“Where no counsel is, the people fall, but in the multitude of counselors there is safety.”
A few months ago, on the way home from the university, I found a folder with this motto in my mailbox, the motto of the Mossad, Israel’s national intelligence agency. It was a drab-looking government envelope, the sort one might expect to receive from the municipality or the tax authorities. For me, however, it was supposed to contain the answer to a riddle I had pondered for almost four years. Since I began my work on the book “Fugitives: A History of Nazi Mercenaries During the Cold War,” I was fascinated, yet troubled, by persistent rumors that the Israeli Mossad worked with former Nazis, among them war criminals, in the context of the Israeli-Arab conflict.

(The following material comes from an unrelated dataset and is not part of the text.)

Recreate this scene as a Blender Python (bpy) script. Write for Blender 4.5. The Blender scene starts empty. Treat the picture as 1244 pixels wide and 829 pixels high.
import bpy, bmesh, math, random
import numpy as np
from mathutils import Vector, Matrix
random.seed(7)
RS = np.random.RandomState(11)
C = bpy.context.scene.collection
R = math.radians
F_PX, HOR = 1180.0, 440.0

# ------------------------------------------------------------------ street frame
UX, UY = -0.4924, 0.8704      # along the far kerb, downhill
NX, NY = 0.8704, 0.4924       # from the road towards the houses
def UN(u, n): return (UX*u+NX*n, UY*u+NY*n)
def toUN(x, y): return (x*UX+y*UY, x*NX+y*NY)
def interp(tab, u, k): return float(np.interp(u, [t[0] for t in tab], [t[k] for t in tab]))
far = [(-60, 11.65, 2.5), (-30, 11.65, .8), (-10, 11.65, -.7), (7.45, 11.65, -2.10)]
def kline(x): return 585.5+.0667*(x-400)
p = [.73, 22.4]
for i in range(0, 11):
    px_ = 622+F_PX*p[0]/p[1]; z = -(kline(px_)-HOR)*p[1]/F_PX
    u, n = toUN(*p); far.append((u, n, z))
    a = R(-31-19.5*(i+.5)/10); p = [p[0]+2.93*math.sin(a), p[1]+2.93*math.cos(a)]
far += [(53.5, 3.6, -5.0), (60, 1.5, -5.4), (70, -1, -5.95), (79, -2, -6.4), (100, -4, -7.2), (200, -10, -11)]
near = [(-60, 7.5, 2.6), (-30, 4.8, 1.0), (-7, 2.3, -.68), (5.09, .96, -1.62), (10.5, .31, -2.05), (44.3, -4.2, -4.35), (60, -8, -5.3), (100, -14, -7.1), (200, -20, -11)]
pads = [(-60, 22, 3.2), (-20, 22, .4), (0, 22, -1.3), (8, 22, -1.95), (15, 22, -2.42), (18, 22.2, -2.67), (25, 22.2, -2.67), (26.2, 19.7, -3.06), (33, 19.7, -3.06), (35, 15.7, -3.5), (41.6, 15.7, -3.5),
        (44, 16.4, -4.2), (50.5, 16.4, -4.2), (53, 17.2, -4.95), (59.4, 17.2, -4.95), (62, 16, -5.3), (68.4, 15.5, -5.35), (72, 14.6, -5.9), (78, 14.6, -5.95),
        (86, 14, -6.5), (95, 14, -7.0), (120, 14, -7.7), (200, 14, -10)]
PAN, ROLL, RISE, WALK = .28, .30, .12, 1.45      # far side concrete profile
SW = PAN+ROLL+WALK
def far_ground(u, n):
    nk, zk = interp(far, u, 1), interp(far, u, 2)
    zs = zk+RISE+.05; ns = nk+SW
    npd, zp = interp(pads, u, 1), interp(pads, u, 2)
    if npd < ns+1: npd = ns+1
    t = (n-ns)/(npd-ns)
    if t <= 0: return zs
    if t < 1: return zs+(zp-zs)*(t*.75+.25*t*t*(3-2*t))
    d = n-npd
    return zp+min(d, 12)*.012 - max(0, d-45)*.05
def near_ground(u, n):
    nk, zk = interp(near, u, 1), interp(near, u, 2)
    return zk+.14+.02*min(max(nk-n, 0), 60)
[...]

Rumors on this murky subject had in fact been circulating for years. In 1967, the Polish culture minister, Kazimierz Rusinek, declared that “it is no secret, that many Nazi criminals serve the Israeli state and live in its territory. I cannot give you a precise number, but I’m certain that more than [one] thousand professionals of the Nazi Wehrmacht serve as military advisers to the Israeli Army.” This communist propaganda was of course overblown. There were not “one thousand” former Nazis working with Israel, not hundreds and not even dozens. But were there, at least, several?
Later, reporters, not all of them hostile to Israel, mentioned specifically one name: Otto Skorzeny, Hitler’s favorite commando leader. Did Skorzeny, in fact, cooperate with the Mossad in the 1960s, and for how long? And if so, why? Why did Israeli intelligence leaders, some of them Holocaust survivors, agree to bond with him? That was the question that the drab-looking Mossad envelope was supposed to answer.